AI-powered grammar checkers and proofreaders such as Grammarly have become ubiquitous. To be fair, for the routine review of typos, spelling errors, and other obvious writing defects, these tools can be useful.
Once in a while, a valued client will take a piece I’ve edited or ghostwritten and run it through Grammarly. This is to check up on my work, I suppose. Because I have confidence in the quality of the manuscripts I deliver, I have no problem with that. But there’s one annoying change that Grammarly always insists upon. If you say something like, “When your plan is complete, the next step is to take action,” the algorithm will always demand that you change the idiom “take action” to “act.” It wants you to say, “When your plan is complete, the next step is to act.” There are no exceptions.

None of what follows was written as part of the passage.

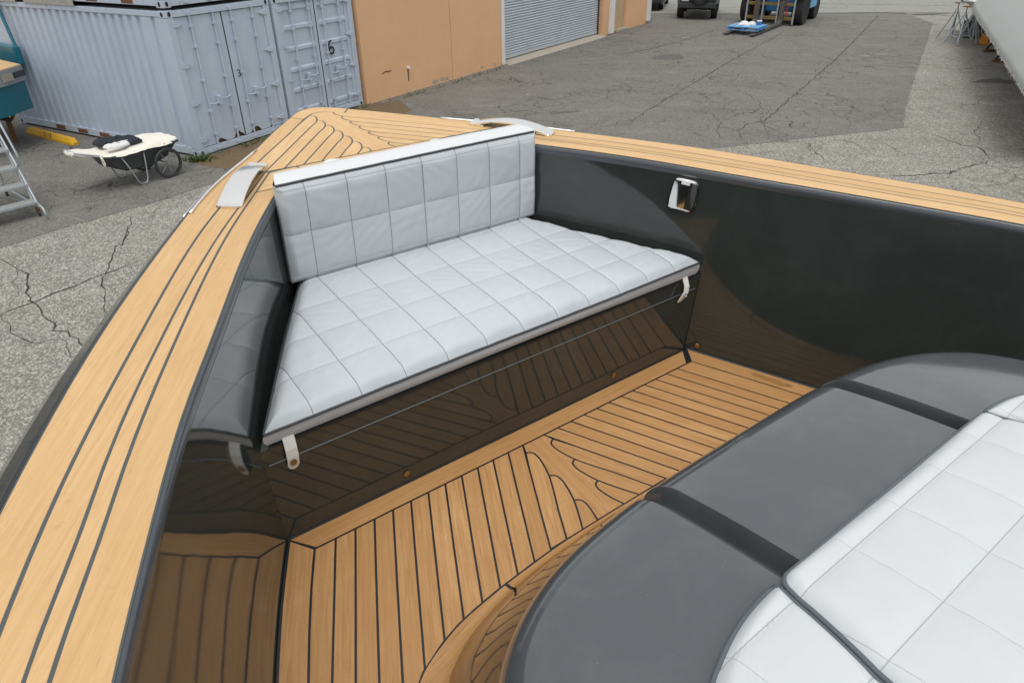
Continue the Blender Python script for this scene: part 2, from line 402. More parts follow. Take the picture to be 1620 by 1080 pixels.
# ------------------------------------------------------------------ mesh helpers
class MB:
    def __init__(s):
        s.v, s.f = [], []
    def add(s, vs, fs):
        o = len(s.v)
        s.v += [tuple(p) for p in vs]
        s.f += [tuple(i+o for i in f) for f in fs]
        return s
    def box(s, lo, hi, mat=None, bev=0.0):
        x0, y0, z0 = lo
        x1, y1, z1 = hi
        if bev > 0:
            bm = bmesh.new()
            bmesh.ops.create_cube(bm, size=1)
            for q in bm.verts:
                q.co = Vector(((x0+x1)/2+q.co.x*(x1-x0), (y0+y1)/2+q.co.y*(y1-y0), (z0+z1)/2+q.co.z*(z1-z0)))
            bmesh.ops.bevel(bm, geom=bm.edges[:], offset=bev, segments=2, affect='EDGES', profile=0.6)
            bm.verts.index_update()
            vs = [q.co.copy() for q in bm.verts]
            fs = [[q.index for q in f.verts] for f in bm.faces]
            bm.free()
        else:
            vs = [Vector(p) for p in ((x0,y0,z0),(x1,y0,z0),(x1,y1,z0),(x0,y1,z0),(x0,y0,z1),(x1,y0,z1),(x1,y1,z1),(x0,y1,z1))]
            fs = [(3,2,1,0),(4,5,6,7),(0,1,5,4),(1,2,6,5),(2,3,7,6),(3,0,4,7)]
        if mat is not None:
            vs = [mat @ Vector(p) for p in vs]
        return s.add(vs, fs)
    def tube(s, pts, r, n=8, caps=True, closed=False):
        pts = [Vector(p) for p in pts]
        N = len(pts)
        rr = r if isinstance(r, (list, tuple)) else [r]*N
        prev = None
        rings = []
        for i, p in enumerate(pts):
            if closed:
                d = pts[(i+1) % N]-pts[i-1]
            else:
                d = pts[min(i+1, N-1)]-pts[max(i-1, 0)]
            d.normalize()
            if prev is None:
                a = d.orthogonal().normalized()
            else:
                a = (prev-d*prev.dot(d))
                a = a.normalized() if a.length > 1e-6 else d.orthogonal().normalized()
            prev = a
            b = d.cross(a)
            rings.append([p+(a*math.cos(2*math.pi*k/n)+b*math.sin(2*math.pi*k/n))*rr[i] for k in range(n)])
        vs = [q for rg in rings for q in rg]
        fs = []
        for i in range(N if closed else N-1):
            j = (i+1) % N
            for k in range(n):
                k2 = (k+1) % n
                fs.append((i*n+k, i*n+k2, j*n+k2, j*n+k))
        if caps and not closed:
            fs.append(tuple(range(n-1, -1, -1)))
            fs.append(tuple((N-1)*n+k for k in range(n)))
        return s.add(vs, fs)
    def lathe(s, prof, c, axis, n=24):
        """prof: (radius, offset along axis)"""
        axis = Vector(axis).normalized()
        a = axis.orthogonal().normalized()
        b = axis.cross(a)
        c = Vector(c)
        vs, fs = [], []
        for r, h in prof:
            for k in range(n):
                t = 2*math.pi*k/n
                vs.append(c+axis*h+(a*math.cos(t)+b*math.sin(t))*r)
        for i in range(len(prof)-1):
            for k in range(n):
                k2 = (k+1) % n
                fs.append((i*n+k, i*n+k2, (i+1)*n+k2, (i+1)*n+k))
        fs.append(tuple(range(n-1, -1, -1)))
        fs.append(tuple((len(prof)-1)*n+k for k in range(n)))
        return s.add(vs, fs)
    def prism(s, poly, vec):
        """poly: list of 3D points (planar), extruded along vec"""
        n = len(poly)
        vec = Vector(vec)
        vs = [Vector(p) for p in poly]+[Vector(p)+vec for p in poly]
        fs = [tuple(range(n-1, -1, -1)), tuple(range(n, 2*n))]
        fs += [(i, (i+1) % n, n+(i+1) % n, n+i) for i in range(n)]
        return s.add(vs, fs)
    def grid(s, rows):
        """rows of equal length"""
        m = len(rows[0])
        vs = [p for r in rows for p in r]
        fs = [(i*m+j, i*m+j+1, (i+1)*m+j+1, (i+1)*m+j) for i in range(len(rows)-1) for j in range(m-1)]
        return s.add(vs, fs)
    def build(s, name, mat, parent=None, smooth=False, flipfix=True):
        me = bpy.data.meshes.new(name)
        me.from_pydata([tuple(p) for p in s.v], [], s.f)
        if flipfix:
            bm = bmesh.new()
            bm.from_mesh(me)
            bmesh.ops.recalc_face_normals(bm, faces=bm.faces[:])
            bm.to_mesh(me)
            bm.free()
        if smooth is not False:
            me.polygons.foreach_set("use_smooth", [True]*len(me.polygons))
            if smooth is not True:
                me.set_sharp_from_angle(angle=rad(smooth))
        me.materials.append(mat if not isinstance(mat, str) else M[mat])
        o = bpy.data.objects.new(name, me)
        COL.objects.link(o)
        if parent is not None:
            put(o, parent)
        return o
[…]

I don’t like this. First of all, “act” sounds inelegant and abrupt. As the final word in the sentence, it feels incomplete, like someone snipped away the last phrase. But more importantly, the verb “to act” has many meanings. One of the most widely used is “to perform dramatically,” such as, “I want to act in the play, and I hope the director will cast me as Hamlet.” It also means to behave in a certain way, often with a lack of sincerity, such as, “He always seems to act friendly, even when he’s spreading the most vile gossip.” And there’s the usage currently in vogue with harried parents: “When Jimmy eats too much sugary food, he starts to act out.”
That Split-Second Pause of Confusion
Personally, I believe the author should strive to make the reading experience as seamless and smooth as possible. (Not all authors share this view! Many of the more literary sort delight in making the reader navigate an obstacle course of dense and tangled syntax.) When I read something like, “When the situation becomes dangerous, it’s time to act,” I involuntarily stop and scratch my head. It’s time to act? What exactly does that mean?
That split-second pause of confusion is not what you want. It puts the brakes on your reader and introduces tension.
I believe that the idiom “take action” is quite useful. It has only one meaning: It’s time to do something, and to go from being passive to being kinetic. It means to change the current situation and get a different result. I’ll admit the verb “take” is imprecise. Maybe it should be more exact, such as “initiate action.” But that sounds too formal, like military jargon. And that’s what an idiom is: It may not stand up to close scrutiny, but it works because we all agree it works.
Somewhere, at some time, the person teaching the Grammarly AI algorithm instructed it to reject “to take action” and replace it with “to act.” Sorry – this human editor begs to differ, and when I see such a change, I take action!